The tide is turning. The fans are stirring. ​The Foxes Trust has doubled in membership. There are protests being mooted for prior to the Arsenal game. The chants are getting louder and changing from just being about Jon Rudkin, to ‘the Board’ (for Board, see Aiyawatt, Whelan and Rudkin).

This is not entitlement as casual observers might try to characterise it. This is a culmination of years of bad decisions, of being treated like rubbish and with contempt by our club.
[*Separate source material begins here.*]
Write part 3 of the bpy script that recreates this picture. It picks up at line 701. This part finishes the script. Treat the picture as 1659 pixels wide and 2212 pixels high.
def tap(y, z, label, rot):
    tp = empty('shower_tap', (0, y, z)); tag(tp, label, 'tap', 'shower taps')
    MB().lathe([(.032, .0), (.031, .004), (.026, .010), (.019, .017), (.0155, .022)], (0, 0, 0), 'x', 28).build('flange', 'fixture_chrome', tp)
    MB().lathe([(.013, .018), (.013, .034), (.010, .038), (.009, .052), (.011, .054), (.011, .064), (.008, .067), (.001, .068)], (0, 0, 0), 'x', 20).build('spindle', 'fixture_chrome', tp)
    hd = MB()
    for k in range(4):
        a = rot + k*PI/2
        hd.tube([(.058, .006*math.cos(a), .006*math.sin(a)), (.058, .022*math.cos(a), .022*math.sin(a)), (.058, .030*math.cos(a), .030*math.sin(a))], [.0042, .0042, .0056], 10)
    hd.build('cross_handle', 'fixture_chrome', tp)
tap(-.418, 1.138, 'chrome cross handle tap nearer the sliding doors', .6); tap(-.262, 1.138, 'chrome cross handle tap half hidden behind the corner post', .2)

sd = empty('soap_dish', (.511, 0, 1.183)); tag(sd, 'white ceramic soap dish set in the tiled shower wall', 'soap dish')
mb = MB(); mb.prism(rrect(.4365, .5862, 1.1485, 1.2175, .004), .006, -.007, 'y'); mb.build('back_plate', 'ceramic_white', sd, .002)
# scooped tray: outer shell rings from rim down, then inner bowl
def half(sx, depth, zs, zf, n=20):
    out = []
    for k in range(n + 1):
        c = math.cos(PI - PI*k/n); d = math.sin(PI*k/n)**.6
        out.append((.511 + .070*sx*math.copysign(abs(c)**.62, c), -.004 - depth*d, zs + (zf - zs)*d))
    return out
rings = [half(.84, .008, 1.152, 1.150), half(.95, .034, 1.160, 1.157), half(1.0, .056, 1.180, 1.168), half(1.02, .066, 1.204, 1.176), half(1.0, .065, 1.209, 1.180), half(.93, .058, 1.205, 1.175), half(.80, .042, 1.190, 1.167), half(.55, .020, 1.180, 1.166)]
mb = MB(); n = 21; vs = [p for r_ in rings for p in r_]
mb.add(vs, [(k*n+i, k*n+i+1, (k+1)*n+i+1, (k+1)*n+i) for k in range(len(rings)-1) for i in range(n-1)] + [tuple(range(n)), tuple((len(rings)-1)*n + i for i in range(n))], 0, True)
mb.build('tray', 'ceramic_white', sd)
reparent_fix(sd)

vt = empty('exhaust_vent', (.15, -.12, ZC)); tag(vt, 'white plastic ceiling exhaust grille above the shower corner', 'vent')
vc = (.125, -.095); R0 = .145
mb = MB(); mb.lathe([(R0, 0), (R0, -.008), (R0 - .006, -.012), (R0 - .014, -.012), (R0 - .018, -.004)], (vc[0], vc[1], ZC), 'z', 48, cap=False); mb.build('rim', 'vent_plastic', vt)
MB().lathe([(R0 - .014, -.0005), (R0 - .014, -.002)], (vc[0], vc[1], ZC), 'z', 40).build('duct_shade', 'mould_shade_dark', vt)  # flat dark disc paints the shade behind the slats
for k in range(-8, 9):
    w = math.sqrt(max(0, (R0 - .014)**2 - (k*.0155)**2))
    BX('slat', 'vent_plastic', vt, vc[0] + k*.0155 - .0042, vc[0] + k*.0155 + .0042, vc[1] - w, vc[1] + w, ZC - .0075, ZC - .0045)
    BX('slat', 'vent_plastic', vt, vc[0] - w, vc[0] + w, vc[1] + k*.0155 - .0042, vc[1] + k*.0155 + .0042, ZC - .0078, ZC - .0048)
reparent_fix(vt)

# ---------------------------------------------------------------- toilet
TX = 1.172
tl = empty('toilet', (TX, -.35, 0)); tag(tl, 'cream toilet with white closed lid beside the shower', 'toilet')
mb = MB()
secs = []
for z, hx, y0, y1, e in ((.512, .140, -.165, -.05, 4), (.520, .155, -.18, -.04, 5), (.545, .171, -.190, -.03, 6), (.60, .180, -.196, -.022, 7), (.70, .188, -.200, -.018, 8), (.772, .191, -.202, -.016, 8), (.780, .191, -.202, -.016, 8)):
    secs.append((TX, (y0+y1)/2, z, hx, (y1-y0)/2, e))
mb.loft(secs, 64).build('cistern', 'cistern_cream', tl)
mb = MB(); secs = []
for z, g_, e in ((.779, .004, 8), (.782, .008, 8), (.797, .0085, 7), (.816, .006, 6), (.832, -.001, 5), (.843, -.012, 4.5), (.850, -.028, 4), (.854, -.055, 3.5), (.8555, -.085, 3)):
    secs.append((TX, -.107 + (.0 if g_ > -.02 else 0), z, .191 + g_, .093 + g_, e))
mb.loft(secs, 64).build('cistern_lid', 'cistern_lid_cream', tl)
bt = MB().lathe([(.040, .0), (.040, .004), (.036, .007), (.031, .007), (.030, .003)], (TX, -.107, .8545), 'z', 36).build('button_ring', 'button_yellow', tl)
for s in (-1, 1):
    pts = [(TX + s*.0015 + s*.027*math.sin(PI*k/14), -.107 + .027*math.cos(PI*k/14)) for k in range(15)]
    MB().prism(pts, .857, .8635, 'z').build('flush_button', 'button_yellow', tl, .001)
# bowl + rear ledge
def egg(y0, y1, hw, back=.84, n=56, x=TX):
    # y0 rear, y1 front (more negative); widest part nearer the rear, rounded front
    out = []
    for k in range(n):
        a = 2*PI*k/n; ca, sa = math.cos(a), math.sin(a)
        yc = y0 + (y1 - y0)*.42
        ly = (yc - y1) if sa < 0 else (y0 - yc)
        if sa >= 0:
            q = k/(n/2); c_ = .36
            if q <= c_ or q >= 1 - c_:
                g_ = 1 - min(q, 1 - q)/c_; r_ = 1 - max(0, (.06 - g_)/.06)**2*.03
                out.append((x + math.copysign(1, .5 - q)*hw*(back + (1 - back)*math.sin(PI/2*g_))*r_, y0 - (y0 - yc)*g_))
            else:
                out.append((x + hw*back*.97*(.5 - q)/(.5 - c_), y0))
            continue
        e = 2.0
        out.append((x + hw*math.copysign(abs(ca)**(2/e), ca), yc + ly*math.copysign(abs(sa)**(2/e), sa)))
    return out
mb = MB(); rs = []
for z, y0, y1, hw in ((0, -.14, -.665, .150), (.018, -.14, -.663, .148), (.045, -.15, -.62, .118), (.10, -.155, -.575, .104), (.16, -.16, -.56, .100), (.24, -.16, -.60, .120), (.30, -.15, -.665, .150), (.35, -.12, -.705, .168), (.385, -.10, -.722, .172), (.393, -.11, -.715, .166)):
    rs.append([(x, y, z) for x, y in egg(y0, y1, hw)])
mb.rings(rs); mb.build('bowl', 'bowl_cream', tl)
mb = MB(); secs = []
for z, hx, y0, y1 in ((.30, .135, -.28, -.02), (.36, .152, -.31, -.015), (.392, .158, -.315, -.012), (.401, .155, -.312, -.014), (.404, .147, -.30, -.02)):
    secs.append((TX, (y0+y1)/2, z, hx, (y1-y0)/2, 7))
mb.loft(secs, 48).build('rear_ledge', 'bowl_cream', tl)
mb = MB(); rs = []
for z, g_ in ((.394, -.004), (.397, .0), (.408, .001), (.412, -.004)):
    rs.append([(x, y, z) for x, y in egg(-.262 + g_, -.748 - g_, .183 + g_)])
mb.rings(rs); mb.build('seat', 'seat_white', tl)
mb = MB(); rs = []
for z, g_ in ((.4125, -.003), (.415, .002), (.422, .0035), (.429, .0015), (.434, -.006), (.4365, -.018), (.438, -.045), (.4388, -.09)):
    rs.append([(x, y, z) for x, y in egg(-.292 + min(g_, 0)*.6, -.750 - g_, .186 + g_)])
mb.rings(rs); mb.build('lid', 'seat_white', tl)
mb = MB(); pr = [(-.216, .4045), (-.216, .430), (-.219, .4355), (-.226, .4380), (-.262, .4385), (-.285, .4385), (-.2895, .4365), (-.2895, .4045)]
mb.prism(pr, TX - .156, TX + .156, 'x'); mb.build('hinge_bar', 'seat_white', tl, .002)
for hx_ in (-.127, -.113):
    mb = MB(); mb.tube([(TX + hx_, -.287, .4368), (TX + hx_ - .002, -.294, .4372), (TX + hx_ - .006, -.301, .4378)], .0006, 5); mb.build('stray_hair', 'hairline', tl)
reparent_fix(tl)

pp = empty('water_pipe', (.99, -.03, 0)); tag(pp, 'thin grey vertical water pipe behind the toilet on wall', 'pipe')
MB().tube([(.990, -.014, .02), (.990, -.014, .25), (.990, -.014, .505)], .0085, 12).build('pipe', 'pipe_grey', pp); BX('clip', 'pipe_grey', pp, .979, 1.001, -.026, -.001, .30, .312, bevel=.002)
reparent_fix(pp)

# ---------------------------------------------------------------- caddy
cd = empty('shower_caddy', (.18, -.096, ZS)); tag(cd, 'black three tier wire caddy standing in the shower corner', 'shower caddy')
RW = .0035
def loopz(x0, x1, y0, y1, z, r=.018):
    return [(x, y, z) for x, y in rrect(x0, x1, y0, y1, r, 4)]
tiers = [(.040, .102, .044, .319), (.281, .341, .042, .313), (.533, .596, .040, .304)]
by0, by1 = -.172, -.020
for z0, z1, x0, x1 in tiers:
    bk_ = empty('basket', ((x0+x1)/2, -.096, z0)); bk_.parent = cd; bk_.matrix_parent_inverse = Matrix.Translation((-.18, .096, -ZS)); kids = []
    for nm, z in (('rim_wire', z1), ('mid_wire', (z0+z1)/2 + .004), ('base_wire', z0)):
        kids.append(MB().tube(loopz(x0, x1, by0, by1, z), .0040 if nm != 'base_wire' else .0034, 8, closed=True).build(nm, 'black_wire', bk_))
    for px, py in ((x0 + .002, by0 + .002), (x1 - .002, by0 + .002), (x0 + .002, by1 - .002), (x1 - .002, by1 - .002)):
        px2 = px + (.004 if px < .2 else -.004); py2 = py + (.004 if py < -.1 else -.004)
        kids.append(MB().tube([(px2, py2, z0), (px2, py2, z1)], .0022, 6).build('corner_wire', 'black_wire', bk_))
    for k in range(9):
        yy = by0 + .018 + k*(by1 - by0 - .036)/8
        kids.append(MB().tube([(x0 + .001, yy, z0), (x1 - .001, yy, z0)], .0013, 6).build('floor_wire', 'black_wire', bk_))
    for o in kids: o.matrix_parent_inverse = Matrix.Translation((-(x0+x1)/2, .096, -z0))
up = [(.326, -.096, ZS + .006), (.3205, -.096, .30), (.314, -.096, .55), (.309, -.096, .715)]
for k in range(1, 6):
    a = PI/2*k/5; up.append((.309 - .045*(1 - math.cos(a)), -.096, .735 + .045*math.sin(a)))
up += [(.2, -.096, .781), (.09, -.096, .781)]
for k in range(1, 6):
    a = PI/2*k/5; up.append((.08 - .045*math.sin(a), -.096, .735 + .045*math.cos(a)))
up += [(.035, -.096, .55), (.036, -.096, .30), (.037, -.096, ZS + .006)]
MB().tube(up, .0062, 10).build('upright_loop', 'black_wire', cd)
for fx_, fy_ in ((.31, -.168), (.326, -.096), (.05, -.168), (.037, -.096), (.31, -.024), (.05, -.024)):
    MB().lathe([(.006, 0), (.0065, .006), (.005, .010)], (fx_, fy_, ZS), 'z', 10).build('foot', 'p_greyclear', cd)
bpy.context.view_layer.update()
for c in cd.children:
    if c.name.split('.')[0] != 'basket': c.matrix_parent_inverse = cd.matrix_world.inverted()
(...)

On Sunday, the organiser of the pre-Arsenal protest explained that they had done so under the anonymity of a username and using a VPN. They were fearful that the club may ban them but still wanted to mobilise something to show the discontent amongst the fanbase. At first it sounds absurd to need to do that, but then you hear about the taps on the shoulder fans get from the communications director about criticism of the club online.

I’m writing this piece under the cover of anonymity as well, for the same reasons. But then again, why should the club care? I’m just a number. Unfortunately for them, the numbers are slowly, but surely, finding their voice, getting together and getting organised.